Here is what finally worked for me. 

-  You need to know the IP address of the HP printer you are trying to install.  If you can't find that out from another PC or a router status page, I think you can print out a physical configuration page from the HP front panel somehow.  I don't know how to do that and some models might not support it, I suppose.

-  This worked after multiple attempts to install via the HP program, so I do not know if that is a necessary first step in order to get the right driver on your PC or not.

1.  Go to Devices and Printers in Control Panel, and click "Add a printer".

2.  Select "Add a local printer".  Don't use network printer!

3.  Click "Use an existing port".  Scroll down until you find the TCP/IP port that has the same IP address as the printer.

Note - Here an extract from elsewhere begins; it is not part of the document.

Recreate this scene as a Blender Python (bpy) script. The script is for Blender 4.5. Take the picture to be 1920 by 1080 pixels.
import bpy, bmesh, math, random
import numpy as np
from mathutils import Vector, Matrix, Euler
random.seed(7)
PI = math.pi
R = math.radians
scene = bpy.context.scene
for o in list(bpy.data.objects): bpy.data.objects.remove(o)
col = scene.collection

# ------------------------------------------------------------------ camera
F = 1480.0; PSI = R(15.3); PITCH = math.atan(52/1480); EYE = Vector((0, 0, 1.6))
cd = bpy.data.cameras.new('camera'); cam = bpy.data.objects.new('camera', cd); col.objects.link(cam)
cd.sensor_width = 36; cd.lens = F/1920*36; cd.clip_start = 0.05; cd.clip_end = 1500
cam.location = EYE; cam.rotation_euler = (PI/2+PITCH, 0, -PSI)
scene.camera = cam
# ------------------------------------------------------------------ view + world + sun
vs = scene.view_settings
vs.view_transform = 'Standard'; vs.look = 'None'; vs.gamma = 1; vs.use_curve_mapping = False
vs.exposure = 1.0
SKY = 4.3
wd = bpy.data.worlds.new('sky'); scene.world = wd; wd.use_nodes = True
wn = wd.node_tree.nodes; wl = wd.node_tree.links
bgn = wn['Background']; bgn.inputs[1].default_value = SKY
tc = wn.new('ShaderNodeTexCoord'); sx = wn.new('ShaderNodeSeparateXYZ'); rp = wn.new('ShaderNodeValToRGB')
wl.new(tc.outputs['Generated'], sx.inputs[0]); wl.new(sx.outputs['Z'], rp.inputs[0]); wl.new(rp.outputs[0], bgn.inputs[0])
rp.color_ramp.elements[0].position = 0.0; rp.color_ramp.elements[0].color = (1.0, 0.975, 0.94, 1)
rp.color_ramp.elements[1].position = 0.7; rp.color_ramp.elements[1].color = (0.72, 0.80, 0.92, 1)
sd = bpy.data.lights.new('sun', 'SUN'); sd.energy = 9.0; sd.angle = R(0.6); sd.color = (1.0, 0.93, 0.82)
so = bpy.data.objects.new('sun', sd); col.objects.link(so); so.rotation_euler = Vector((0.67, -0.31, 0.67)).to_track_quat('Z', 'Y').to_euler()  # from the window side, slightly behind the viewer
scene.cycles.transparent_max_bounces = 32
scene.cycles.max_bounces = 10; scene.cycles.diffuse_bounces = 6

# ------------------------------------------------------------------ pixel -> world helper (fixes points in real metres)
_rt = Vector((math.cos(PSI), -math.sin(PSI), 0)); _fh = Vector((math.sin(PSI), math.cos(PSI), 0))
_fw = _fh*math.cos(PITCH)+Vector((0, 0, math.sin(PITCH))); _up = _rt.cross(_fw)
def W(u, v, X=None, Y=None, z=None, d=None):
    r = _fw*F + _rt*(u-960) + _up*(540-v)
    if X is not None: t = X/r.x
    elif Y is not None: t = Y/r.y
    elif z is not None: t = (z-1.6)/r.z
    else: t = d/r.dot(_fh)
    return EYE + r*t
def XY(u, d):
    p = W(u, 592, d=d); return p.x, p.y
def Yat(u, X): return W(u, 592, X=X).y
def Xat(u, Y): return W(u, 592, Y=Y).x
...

-  If you have more than one port with a matching address - probably with tags like _1, _2, etc. - just ignore them and use the first one that has no suffix tag.

-  If you can't find it, go to "Create a new port", "Advanced TCP/IP port Monitor" and follow the prompts.  Enter the IP address of the target printer.

-  If your PC doesn't have "Advanced TCP/IP Port Monitor", then I guess you can use a standard TCP/IP port.  I don't know as I did not have that issue.

4.  Find the HP 2600n driver in the list that pops up.

After that, hopefully the HP will install itself with next to no fuss in just a few seconds. 

Again, if you don't actually have the HP 2600n driver installed, you might have to go through the extra work of finding and installing the driver via Windows Update or by manual installation via "disk".  I did not have those issues; you can Google to figure these steps out.

To delete the unwanted / unused / unnecessary TCP/IP ports - the ones with _1, _2 tags - here's what to do:

A.  Go to the HP 2600n in the "Devices and Printers" panel of Control Panel. 

B.  Right-click and select "Printer properties".  Note this is not the same as "Properties" at the bottom.  This can be on the 2600n or (I think) on any other printer as well.

C.  Select the "Ports" tab.

D.  Select the unwanted / unused / unnecessary TCP/IP ports one at a time, and press "Delete port".

If you mess up, you can always re-create the port again and assign it to the existing HP 2600n printer that has already been installed.  So this seems low risk.

Now, on my system, the registry hack noted above showed 5 TCP/IP ports on the same address. 

Using the method described in A-D, above, the list showed 10 TCP/IP ports on the same address - including the 5 ports that I thought I had deleted!!!  WTF!?!?

So obviously the registry hack did absolutely nothing, and those ten ports - or, at least 5, of the 10 - were living someplace else on the machine.  The hack did not find them all and did not delete them as intended.  The "Printer properties" method found them all and appeared to work.

Now, you're unlikely to have issues with the "extra" ports once you've got your 2600n working again.  But you never know - the same issue could pop up again if you ever need to reinstall again.  So I recommend deleting what you do not use.